Spectrum Sensing Based on the Difference Between the Maximum Eigenvalue and the Geometric Mean of the Eigenvalue

Spectrum sensing technology is the cornerstone in the architecture of cognitive radio networks. In the field of spectrum sensing, various eigenvalue-based algorithms are proposed by analyzing the distribution of eigenvalues of the sampling covariance matrix. In those algorithms, the detection performance is limited by the number of equipped antennas under low signal-to-noise (SNR) ratio condition. This paper proposes a spectrum sensing algorithm based on the cyclic reorganization of the sampled signal using the difference between the maximum eigenvalue and the geometric mean of the eigenvalues (CRDMGM). By cyclically shifting the sampled signal data, the number of virtual antennas can be increased to obtain more information related to the sampling signal.

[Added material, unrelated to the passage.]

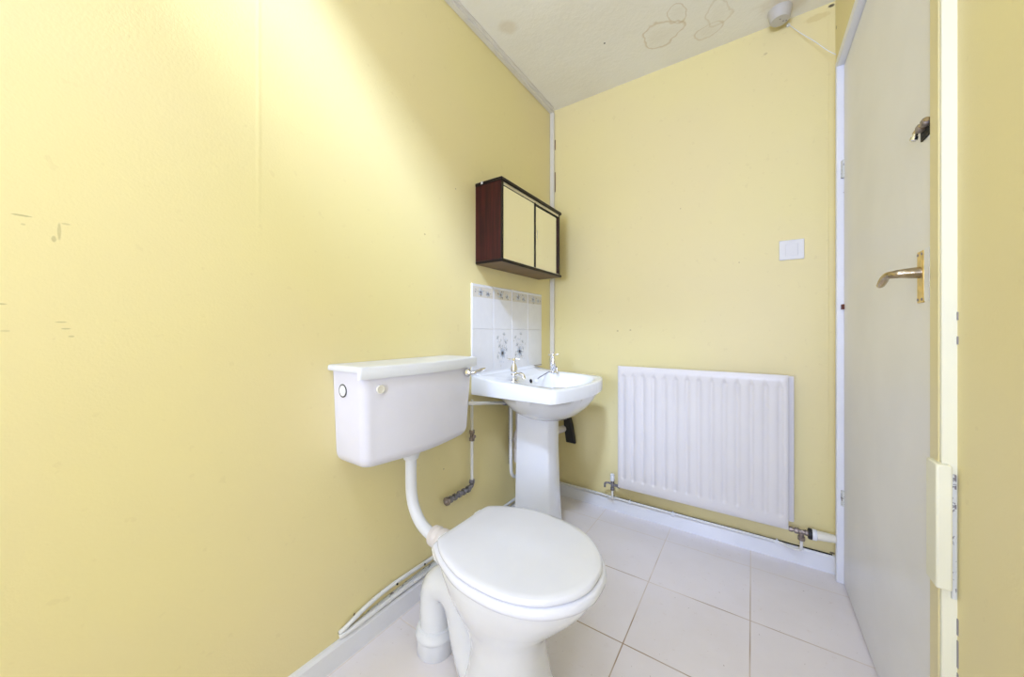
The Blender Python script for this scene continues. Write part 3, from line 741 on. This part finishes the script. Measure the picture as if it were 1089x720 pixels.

As a result, the estimation accuracy of the eigenvalue is improved, which mitigates the impacts on the detection performance caused by the insufficient number of antennas. Simulation results demonstrate that under the conditions of limited antenna numbers and low SNR, the CRDMGM algorithm significantly outperforms the algorithm of the difference between the received maximum eigenvalue and the geometric mean of the eigenvalue (DMGM) and the improved version (IDMGM) based on split reorganization.